The Pathology of Boredom offers a musical experiment to stimulate your imagination. Image via Shutterstock
It’s probably fair to say that many of us are over-stimulated. You just have to take one look at the sea of faces buried deep within mobile phones on public transport to notice that boredom is not something we’re comfortable with.
Four musicians are taking this idea one step further exploring the extremities that can occur when people are under-stimulated by composing a piece of experimental music titled The Pathology of Boredom, named after psychologist Woodburn Heron’s 1957 psychology paper, which proposed that complex multi-sensory hallucinations stem from a lack of stimulus.
The work, a collaboration between exploratory music artists Rohan Drape, Alexander Garsden, Oliver Mann and Erkki Veltheim in conjunction with the Inland Concert Series and Punctum, seeks to draw a parallel between Heron’s research and Schubert’s setting of Goethe’s poem Erlkönig, about compulsions associated with a primal fear of the dark.
‘We’re looking to develop a musical framework in which to explore Heron and Shubert’s concepts and offer audiences a performance that will activate psychological phenomena, rather than merely representing them,’ said Garsden, the Pathology of Boredom and Inland Concert Series coordinating artist.
‘We’ll draw from subliminal perception and hallucination to stimulate creative power,’ he added.
Heron’s paper was based on an experiment that removed all patterned or perceptual stimulation from subjects who sat alone in a room. Their hallucinations weren’t confined to vision but to occasional ‘scenes’, with one man repeatedly hearing a music box play, while another saw the sun rising over a church and heard a choir singing ‘in full stereophonic sound’.
‘We are hoping to construct a sound-based situation that may elicit similar phenomena – generally auditory, but not necessarily limited to that,’ Garsden said of the work.
‘We’re interested in the unconscious, raw energy of the restless mind. This fuels an unsolicited kind of creativity – one where the mind reveals its unknown qualities and nature to itself,’ he said. ‘Given the documentation on sensory deprivation, this takes many, many forms, and the results may be equally as inspiring as they are frightening.’
One of the results is the common experience of a perceived “threat” or of “evil”, a commonly reported sensation in long term period of sensory deprivation.
‘We hope, in some way, to exploit this in the creation of the work, tapping into the resonance between these two stimuli, and the primal “fear of the dark” that we all face at some point,’ said Garsden.
Punctum’s Seedpod residency will offer the musicians a rare opportunity to experience and gain insight into the psycho-physical processes of sensory deprivation and what these can produce through a performance work. It’s also the first time the four artists have had the opportunity to collaborate together. Garsden said it’s the right context for this piece.

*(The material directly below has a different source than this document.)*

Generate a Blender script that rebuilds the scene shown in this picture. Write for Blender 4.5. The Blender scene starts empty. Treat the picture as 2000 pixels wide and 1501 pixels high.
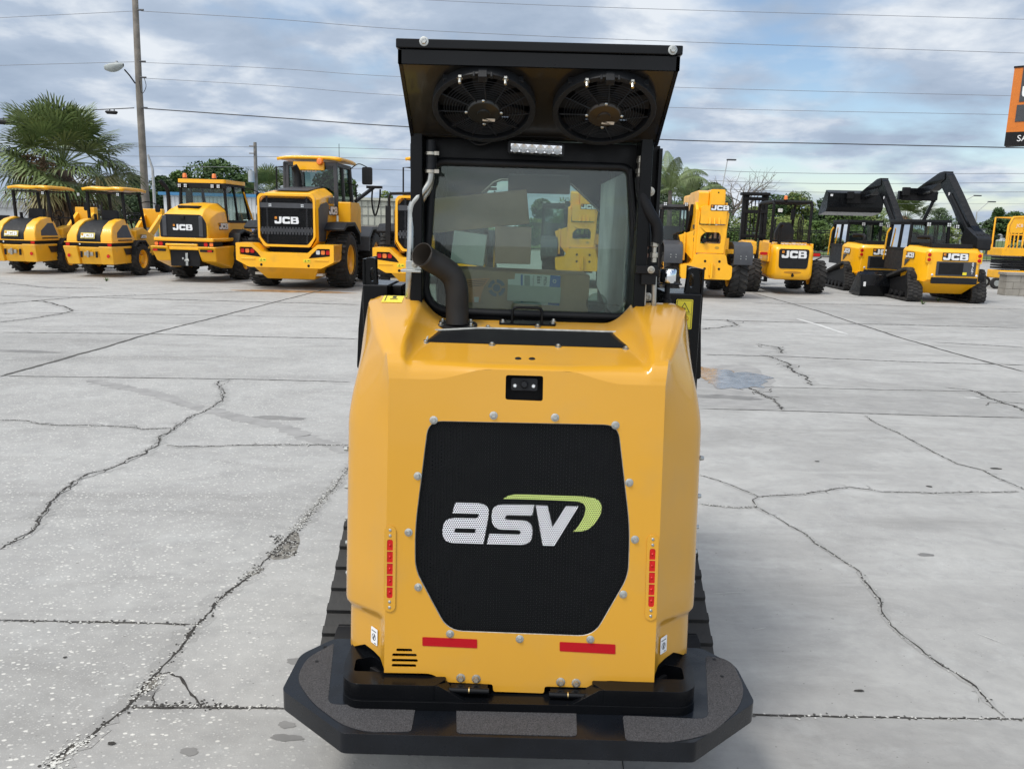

‘One of the key features of this Schubert setting is the four “perspectives” the singer must adopt in the singing of the work: the boy, the father, the Erlkönig, and the narrator,’ he said. ‘Given there are four of us, that seemed an appropriate analogue to the way we might approach the composition.’
The final piece will be highly experimental in nature – a mix of computer-based synthesis, and instrumental performance and will be developed in Melbourne ahead of the week-long residency with Punctum.
‘One of our shared musical concerns is psycho-acoustic phenomena – types of auditory phenomena that take place in the ear or the mind itself – which we hope to set against invoked auditory hallucinations,’ Garsden said. ‘In short, we hope to generate a musical context where the listener is not entirely sure what they’re hearing, and whether they are in fact hearing it.
‘It will be a challenge to address the conflict between creating a scenario whereby an audience member can undertake these experiences for themselves, and creating a musical work that is still necessarily a “performance”, and that audience members want to engage in.
‘For instance, the most “pure” way to elicit these phenomena would be for the audience to sit in absolute dark in absolute silence for a long duration of time. Luckily for our audience, this is not quite so interesting for us, and we trust that they can do this at home if they’re interested enough.’
So how will the artists go about developing such a piece?
‘Our plan is to start with two approaches – one is to effectively “freeze” snapshots of Schubert’s Erlkönig in time, creating a static stimulus that can wash over the audience, and leaving them to question the perceptual minutiae of whether changes are taking place in the sonic stimulus, or in their own mind,’ said Garsden.
‘The other is for the four of us to effectively perform our own hallucinations behind this texture, creating a controlled scenario where the audience may “observe” the phenomena without necessarily taking part in it. Exactly how this unfolds will be determined once the residency begins.’